The FRAMaK programme has been planned to ensure controller productivity remains unaffected by the new procedures, with changes occurring predominantly at the flight planning level. One anticipated effect is that more accurate flight planning will also minimise the impact on network capacity and complexity.
A priority is to make the aircraft operator community aware of the possibilities. “To promote the use of direct routes MUAC experts are regularly drawing up bespoke aircraft operators’ reports with a detailed breakdown of their flights usage of free route airspace and where quantifiable gains can be achieved,” said Theo Hendricks. “MUAC will extend this service originating from FRAM also to FRAMaK.”
There are other benefits, too. “The consortium between airspace users and ANSPs is working very close together to gather the necessary know-how,” said Lufthansa’s Raymund Obst. “We are also learning the constraints under which everyone works and that is a very valuable part of the project.”
The long term target of SESAR is to have free route airspace throughout Europe and the FRAMaK project – and especially the cross border aspect – is a vital part of this strategy and a key project enabling the extension of free routes in the entire FABEC (Functional Airspace Block Europe Central) area. “It’s not a technology driven project where new systems enable new operations,” said Theo Hendriks. “The key success factor is more the will to cooperate between ANSPs because you depend on partners to create and successfully operate large-scale Free Route Airspace beyond your own boundaries.”

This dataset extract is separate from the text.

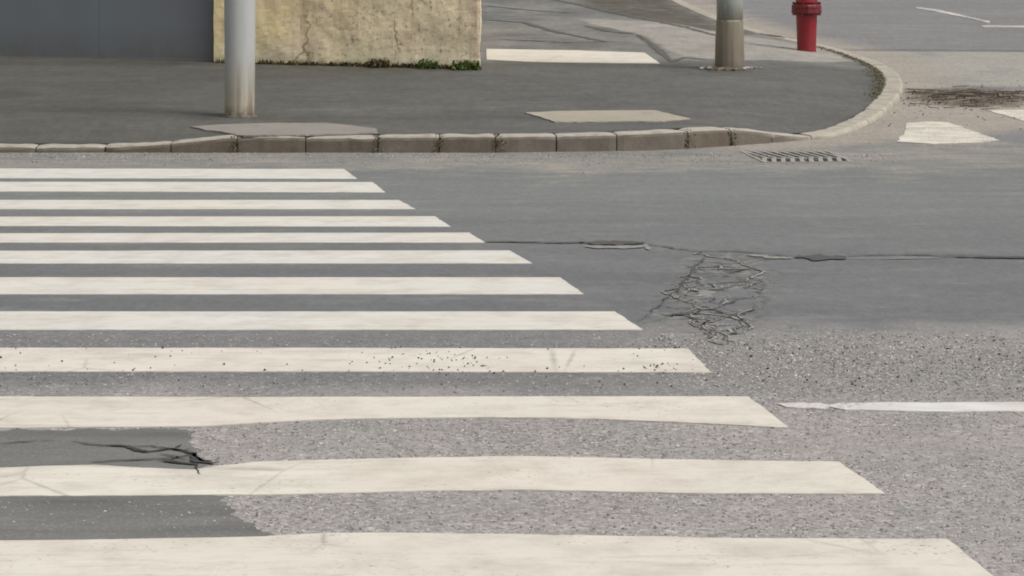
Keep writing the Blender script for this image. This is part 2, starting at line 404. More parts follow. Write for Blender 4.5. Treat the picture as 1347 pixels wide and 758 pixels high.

The consortium members are, in many ways, pioneering not just new operational procedures and technologies but a new way of working together and they are doing so in some of the busiest and most complex airspace areas in the world. With each small step MUAC and Karlsruhe, along with their aircraft operating partners, are progressing significantly towards the FABEC airspace strategy’s ambition of implementing and operating a large-scale Free Route Airspace in the high-density core of Europe.